• _Prompt_: Wherever the string "script" appears, copy the whole line.

• _Data supplied_:
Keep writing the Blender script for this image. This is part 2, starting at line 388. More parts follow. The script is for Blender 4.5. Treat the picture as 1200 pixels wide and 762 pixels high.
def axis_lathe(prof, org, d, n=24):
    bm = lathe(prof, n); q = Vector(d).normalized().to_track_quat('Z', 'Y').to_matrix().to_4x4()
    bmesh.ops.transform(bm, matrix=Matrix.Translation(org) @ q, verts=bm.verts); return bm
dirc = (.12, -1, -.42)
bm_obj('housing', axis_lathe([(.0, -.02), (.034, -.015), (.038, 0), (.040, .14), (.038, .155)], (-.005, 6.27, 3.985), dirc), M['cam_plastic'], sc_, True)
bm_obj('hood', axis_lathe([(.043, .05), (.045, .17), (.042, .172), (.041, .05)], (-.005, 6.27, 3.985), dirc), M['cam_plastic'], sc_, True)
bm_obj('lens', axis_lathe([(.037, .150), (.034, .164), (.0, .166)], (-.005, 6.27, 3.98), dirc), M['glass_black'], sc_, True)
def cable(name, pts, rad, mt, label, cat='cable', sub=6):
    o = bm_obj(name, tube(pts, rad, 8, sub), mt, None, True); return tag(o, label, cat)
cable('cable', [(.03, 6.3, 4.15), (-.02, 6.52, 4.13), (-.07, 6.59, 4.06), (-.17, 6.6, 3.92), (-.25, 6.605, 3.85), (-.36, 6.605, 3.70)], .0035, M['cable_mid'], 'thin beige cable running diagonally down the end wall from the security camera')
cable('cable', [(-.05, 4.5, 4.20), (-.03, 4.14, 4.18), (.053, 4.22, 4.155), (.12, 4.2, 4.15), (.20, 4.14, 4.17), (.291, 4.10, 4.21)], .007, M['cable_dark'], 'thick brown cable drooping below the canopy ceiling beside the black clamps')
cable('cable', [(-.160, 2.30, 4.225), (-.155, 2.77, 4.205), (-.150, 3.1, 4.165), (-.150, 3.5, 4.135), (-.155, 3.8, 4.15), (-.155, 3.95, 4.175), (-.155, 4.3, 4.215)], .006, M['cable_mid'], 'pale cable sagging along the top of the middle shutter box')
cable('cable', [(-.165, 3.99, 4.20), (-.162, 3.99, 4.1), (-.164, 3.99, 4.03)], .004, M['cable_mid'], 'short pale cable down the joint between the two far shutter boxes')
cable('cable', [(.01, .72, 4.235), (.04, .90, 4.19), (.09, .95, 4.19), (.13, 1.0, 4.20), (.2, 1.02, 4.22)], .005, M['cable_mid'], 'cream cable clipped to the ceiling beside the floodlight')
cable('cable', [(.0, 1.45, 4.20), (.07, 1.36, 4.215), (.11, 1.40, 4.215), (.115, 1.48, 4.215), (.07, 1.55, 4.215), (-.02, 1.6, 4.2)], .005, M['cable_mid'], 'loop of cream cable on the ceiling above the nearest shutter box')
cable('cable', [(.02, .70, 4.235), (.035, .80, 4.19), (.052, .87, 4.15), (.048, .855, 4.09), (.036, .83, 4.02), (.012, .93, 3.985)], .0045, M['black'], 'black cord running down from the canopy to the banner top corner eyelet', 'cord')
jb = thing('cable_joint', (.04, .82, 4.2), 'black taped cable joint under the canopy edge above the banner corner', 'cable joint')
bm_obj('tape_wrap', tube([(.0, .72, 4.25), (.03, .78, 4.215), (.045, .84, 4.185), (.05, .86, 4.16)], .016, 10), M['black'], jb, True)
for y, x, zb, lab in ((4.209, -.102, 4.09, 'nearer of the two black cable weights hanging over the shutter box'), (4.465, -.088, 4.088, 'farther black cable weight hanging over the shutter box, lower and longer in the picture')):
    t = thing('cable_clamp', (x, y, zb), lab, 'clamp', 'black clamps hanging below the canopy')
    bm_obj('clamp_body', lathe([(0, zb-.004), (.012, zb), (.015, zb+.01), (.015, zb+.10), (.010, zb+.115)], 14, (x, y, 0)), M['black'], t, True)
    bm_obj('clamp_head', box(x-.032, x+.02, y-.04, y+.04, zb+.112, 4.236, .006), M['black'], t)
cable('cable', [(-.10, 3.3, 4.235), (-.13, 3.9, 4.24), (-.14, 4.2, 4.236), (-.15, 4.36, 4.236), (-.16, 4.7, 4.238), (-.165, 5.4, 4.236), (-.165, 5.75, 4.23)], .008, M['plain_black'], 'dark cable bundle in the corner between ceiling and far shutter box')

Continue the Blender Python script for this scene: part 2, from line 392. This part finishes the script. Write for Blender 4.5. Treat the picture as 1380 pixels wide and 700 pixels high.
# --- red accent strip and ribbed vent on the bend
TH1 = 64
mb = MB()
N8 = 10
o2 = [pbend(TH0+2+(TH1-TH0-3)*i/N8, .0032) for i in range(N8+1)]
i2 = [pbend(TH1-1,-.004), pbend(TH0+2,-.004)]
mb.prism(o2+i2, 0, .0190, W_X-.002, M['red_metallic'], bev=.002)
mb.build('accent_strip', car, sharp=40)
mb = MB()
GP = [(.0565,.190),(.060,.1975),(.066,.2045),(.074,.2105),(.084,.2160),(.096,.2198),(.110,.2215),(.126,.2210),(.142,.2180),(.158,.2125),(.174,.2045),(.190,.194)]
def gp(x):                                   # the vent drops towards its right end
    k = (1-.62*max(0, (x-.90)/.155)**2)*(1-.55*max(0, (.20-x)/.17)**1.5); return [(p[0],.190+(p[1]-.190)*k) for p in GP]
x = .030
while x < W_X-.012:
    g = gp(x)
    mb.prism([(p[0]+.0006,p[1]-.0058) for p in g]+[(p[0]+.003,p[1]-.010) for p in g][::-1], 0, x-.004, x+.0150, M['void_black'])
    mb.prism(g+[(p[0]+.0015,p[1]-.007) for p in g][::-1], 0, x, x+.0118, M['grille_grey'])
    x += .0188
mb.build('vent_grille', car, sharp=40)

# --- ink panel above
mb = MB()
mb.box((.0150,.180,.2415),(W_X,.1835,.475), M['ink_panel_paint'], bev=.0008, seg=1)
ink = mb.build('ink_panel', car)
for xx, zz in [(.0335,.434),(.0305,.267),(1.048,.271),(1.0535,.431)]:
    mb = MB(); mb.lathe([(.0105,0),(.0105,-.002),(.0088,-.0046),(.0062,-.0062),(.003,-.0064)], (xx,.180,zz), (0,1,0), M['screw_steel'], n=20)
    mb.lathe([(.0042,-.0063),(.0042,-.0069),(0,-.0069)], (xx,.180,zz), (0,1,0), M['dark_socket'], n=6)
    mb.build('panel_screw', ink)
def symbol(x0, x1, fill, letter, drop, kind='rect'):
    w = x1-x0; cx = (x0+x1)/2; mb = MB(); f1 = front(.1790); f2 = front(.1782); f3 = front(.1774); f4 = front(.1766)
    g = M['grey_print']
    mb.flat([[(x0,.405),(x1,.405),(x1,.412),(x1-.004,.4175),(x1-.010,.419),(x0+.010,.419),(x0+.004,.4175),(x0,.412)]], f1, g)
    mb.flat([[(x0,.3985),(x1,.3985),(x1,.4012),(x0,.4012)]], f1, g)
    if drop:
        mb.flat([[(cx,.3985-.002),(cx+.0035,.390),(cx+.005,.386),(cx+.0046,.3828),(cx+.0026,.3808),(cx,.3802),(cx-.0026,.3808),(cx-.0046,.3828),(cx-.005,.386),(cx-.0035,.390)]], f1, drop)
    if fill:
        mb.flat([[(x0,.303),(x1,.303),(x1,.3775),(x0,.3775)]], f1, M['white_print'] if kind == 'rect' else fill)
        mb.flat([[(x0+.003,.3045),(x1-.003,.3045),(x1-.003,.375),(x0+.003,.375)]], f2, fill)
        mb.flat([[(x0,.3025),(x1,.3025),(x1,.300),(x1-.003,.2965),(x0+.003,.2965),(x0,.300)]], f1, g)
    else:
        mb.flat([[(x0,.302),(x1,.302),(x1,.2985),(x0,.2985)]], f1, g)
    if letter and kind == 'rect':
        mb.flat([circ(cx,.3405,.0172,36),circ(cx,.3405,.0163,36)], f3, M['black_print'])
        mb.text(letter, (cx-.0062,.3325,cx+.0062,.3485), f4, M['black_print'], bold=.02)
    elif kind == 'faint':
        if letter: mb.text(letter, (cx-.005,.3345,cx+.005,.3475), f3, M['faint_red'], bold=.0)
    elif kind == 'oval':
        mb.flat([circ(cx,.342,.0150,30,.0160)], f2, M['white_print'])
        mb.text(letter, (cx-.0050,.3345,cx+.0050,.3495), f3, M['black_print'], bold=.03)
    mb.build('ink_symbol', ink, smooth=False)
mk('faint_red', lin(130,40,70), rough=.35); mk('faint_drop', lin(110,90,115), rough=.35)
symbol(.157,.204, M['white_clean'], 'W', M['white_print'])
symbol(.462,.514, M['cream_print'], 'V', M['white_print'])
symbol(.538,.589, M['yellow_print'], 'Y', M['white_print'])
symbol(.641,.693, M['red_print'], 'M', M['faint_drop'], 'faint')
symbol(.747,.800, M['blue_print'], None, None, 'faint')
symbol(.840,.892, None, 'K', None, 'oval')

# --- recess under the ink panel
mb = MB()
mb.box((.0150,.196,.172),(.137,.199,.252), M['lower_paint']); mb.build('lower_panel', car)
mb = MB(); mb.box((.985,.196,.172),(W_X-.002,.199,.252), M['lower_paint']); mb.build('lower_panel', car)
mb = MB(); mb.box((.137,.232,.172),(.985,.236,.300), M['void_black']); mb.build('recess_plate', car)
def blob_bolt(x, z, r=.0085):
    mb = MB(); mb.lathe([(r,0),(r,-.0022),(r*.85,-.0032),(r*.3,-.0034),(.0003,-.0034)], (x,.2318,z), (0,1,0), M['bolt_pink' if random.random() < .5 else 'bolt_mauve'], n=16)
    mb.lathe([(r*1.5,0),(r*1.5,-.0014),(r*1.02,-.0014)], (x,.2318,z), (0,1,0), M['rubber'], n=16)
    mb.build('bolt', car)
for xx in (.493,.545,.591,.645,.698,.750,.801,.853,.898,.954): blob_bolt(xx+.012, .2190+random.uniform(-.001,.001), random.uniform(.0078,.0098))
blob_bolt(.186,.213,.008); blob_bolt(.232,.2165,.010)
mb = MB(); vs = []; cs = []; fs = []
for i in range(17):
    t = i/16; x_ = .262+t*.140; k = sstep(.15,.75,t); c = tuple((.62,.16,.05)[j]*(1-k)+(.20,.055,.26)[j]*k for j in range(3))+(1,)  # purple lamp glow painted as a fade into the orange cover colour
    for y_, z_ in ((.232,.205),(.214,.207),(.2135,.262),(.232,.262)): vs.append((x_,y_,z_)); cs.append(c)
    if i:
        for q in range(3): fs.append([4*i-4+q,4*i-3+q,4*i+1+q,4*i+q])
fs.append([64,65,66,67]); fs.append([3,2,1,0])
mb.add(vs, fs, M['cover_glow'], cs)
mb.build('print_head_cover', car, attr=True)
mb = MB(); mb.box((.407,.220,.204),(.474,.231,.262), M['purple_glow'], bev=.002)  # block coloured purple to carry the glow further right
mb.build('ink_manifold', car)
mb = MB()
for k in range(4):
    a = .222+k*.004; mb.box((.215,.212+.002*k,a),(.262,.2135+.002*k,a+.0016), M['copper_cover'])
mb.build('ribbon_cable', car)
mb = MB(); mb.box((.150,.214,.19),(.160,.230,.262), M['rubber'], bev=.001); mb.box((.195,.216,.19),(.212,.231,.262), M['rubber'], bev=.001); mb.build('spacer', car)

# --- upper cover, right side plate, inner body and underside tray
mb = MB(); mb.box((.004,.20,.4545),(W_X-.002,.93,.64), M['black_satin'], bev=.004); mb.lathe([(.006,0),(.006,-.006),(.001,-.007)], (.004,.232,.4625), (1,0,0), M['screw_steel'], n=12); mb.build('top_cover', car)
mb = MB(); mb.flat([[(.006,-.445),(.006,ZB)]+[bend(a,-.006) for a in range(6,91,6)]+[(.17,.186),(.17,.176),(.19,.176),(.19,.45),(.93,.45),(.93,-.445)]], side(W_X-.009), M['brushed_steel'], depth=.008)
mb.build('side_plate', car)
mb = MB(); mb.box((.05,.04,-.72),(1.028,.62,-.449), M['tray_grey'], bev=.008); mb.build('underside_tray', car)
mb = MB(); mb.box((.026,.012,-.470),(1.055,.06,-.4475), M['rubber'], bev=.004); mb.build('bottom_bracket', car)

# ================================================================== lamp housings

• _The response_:
Keep writing the Blender script for this image. This is part 2, starting at line 388. More parts follow. The script is for Blender 4.5. Treat the picture as 1200 pixels wide and 762 pixels high.
Continue the Blender Python script for this scene: part 2, from line 392. This part finishes the script. Write for Blender 4.5. Treat the picture as 1380 pixels wide and 700 pixels high.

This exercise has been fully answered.